• **PROVIDED DATA**

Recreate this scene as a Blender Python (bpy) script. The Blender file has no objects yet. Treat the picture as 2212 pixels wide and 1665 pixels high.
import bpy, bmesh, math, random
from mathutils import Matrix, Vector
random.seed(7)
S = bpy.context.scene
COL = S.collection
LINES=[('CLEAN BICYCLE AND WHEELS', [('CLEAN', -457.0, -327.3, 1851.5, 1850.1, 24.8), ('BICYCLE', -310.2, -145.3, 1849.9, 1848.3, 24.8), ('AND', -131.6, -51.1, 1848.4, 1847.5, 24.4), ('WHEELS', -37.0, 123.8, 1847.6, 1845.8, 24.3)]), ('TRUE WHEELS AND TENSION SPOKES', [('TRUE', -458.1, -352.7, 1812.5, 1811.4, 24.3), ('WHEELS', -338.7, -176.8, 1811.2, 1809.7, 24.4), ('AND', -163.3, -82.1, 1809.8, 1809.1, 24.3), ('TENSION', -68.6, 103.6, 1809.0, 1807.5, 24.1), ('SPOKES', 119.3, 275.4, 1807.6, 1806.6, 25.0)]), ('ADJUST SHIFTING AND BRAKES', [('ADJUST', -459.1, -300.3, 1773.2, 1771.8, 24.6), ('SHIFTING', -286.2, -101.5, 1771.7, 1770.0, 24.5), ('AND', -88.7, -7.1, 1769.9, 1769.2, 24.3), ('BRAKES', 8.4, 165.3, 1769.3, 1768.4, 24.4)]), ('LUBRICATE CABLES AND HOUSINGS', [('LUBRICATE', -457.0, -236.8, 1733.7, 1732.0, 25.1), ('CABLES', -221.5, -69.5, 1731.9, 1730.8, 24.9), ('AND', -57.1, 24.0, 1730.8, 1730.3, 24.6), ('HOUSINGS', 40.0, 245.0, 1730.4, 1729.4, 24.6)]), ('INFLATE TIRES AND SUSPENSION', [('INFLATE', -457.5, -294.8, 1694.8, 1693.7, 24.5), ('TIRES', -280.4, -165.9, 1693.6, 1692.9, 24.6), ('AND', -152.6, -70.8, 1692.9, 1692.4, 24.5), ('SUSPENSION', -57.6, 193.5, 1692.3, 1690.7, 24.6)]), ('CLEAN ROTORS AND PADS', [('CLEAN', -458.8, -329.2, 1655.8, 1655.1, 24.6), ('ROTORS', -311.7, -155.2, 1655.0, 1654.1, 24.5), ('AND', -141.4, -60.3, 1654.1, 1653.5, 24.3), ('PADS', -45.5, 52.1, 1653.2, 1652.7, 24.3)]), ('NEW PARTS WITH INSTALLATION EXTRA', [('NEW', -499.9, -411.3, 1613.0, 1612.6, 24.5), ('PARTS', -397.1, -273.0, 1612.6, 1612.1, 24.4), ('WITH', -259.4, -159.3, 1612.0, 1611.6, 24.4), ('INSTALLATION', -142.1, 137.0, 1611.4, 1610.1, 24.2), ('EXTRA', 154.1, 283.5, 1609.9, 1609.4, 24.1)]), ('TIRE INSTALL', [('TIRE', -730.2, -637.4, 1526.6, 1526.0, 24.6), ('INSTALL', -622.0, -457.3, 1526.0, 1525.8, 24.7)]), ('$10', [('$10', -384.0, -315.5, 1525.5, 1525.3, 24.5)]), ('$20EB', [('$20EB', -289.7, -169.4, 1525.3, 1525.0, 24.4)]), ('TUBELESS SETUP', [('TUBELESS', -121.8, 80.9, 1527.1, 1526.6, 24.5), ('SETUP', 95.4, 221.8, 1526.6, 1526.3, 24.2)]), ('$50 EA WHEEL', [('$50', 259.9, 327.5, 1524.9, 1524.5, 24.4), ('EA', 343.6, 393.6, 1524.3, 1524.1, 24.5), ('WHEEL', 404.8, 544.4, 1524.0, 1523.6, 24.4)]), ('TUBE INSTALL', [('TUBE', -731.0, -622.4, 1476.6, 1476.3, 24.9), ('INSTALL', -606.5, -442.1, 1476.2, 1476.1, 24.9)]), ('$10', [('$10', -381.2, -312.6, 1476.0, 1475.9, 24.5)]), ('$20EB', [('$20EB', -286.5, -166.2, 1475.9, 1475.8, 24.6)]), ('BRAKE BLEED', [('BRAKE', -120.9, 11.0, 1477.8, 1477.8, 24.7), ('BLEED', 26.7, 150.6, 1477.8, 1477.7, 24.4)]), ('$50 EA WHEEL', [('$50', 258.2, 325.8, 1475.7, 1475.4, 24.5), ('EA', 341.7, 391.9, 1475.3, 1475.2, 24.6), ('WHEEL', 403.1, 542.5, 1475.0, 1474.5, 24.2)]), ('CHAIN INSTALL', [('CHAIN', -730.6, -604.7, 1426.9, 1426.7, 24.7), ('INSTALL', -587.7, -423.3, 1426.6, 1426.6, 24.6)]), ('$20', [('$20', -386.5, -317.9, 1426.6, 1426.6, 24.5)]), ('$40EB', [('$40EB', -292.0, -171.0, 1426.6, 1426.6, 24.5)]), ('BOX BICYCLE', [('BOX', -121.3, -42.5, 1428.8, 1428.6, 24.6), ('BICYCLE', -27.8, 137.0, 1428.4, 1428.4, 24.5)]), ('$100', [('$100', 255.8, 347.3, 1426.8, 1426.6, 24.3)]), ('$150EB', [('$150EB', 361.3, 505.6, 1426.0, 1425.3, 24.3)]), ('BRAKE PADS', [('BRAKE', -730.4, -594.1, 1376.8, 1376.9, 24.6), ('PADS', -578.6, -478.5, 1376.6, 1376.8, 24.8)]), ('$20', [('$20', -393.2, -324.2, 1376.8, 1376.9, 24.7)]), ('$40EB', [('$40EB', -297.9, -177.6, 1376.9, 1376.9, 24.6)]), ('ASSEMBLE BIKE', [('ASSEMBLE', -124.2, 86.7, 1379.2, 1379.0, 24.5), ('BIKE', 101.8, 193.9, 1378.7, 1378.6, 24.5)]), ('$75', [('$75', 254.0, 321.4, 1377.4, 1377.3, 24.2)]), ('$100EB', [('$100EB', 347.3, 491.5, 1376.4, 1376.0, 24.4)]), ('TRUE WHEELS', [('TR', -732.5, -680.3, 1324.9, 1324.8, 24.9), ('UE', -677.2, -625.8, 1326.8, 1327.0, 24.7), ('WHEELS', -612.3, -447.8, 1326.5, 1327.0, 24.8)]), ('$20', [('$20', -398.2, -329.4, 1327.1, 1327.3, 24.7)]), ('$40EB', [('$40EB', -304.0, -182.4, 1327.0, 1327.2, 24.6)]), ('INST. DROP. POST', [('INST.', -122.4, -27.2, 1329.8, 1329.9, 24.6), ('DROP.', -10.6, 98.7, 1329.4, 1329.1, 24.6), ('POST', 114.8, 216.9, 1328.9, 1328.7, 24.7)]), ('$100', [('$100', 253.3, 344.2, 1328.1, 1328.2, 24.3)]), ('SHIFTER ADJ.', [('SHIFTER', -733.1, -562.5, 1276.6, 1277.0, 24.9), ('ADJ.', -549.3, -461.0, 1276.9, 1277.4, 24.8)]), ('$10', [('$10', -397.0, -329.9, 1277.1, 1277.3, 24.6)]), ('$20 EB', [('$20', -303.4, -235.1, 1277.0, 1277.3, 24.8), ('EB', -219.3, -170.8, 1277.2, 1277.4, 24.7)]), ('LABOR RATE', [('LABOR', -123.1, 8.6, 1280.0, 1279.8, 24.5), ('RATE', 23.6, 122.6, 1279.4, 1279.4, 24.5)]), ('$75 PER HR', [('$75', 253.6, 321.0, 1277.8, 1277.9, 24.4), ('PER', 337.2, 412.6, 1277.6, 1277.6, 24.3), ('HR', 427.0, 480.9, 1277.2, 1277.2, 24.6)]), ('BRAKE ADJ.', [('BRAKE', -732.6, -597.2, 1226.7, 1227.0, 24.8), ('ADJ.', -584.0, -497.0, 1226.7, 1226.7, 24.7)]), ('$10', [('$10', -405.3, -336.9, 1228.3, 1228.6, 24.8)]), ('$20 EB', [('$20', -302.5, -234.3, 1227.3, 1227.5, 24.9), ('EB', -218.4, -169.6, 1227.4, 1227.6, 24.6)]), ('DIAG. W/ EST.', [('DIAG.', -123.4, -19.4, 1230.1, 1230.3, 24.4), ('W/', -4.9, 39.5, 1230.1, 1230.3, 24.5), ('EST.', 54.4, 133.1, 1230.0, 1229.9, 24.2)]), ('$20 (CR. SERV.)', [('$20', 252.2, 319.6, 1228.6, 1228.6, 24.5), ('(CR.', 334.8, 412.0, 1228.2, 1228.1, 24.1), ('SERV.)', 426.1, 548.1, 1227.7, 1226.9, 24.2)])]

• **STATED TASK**
Count the lines above that contain the word "scene". Give only the number.

• **ANSWER TO THE PROBLEM**
2